How To Interpret A Recession Watch From The Long Leading Indicators

Summary
- Long leading indicators typically peak one year or more before the beginning of a recession.
- Now that a plurality of such indicators have turned negative, there are issues as to the duration of the signal and how to confirm it.
- The signal does not mean that a recession is certain, and only gives a starting date for the watch period.
- The signal is best used by looking for persistence and looking to see if short leading indicators turn negative as well.
Introduction
Now that enough indicators have turned so that I have begun a “recession watch,” what does that mean?
Look for persistence and confirmation
Since, by definition, long leading indicators tend to turn at peaks at least one year before the top of the economic peak, the starting point for a turn is one year off. But if you go back and check over the last 50 years, recessions usually haven’t started until 2-3 years after the peaks in most of the indicators.
But while the yield curve and credit conditions, in some iterations, just turned in Q4 of 2018, corporate bond yields hit their low at least one year ago, and by some measures, in July of 2016. Meanwhile single-family housing permits peaked 12 months ago, and real M2 turned negative YoY 13 months ago.

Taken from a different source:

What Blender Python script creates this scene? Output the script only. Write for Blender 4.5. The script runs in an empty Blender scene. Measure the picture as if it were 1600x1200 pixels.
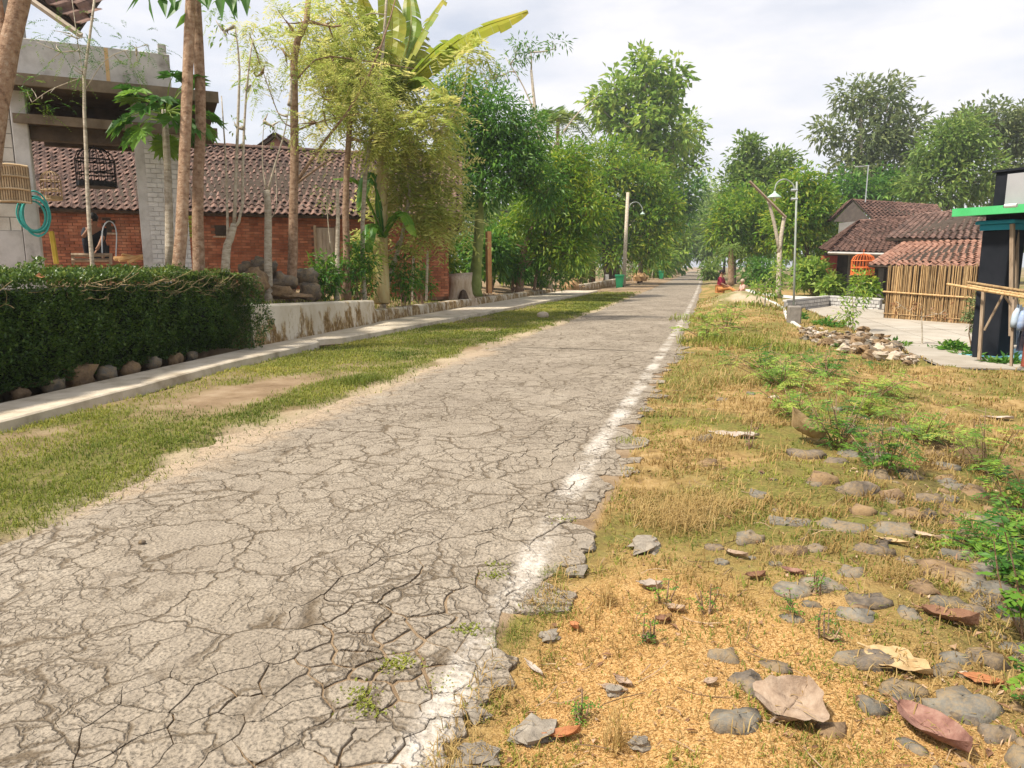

Ironically, the long leading indicator that is most regular in terms of its lead time is corporate profits, which most usually peaks within one quarter of one year before a recession - and which, as far as we know, hasn’t peaked yet! Below is a graph showing the YoY% change in corporate profits, which typically turns negative within one quarter of the onset of a recession:
Needless to say, as one of the two positive “holdouts” among the long leading indicators, corporate profits bear close watching.
Next, here’s a look at the yield curve. Below I show both the 1-year to 5-year comparison going back nearly 50 years. This portion of the yield curve has typically (not always!) invested between 10 and 18 months before the onset of a recession (and several times has inverted before the recession began):
The bottom line is, the ending date for the onset of a recession is difficult to quantify, but probably the latest I would expect a downturn to begin, based on this signal, is Q4 2020 - though more likely by the end of Q2 2020.
Professor Geoffrey Moore, whose model I am following, recommended making use of the long leading indicators as an early warning, and then turn to the short leading indicators to see if the signal gets confirmed in the ensuing months. In other words, now that we have a signal in the long leading indicators, we should watch things like ISM manufacturing new orders, motor vehicle sales, initial jobless claims, temporary jobs, the manufacturing work week, and the stock market. If the negativity in the long leading indicators persists and these turn negative, that is confirmation of the signal.
Conclusion
In sum, I suggest you treat this like the National Hurricane Center saying there is a tropical depression out in the Atlantic. The forecast models have it turning into a tropical storm in the next 2-3 days. Some models show it growing into a hurricane thereafter, and most of the models have the storm or hurricane making a landfall, with your area in the 5-day “cone.” We have a “watch,” but must wait to see if the conditions persist for confirmation before we get to a “warning.”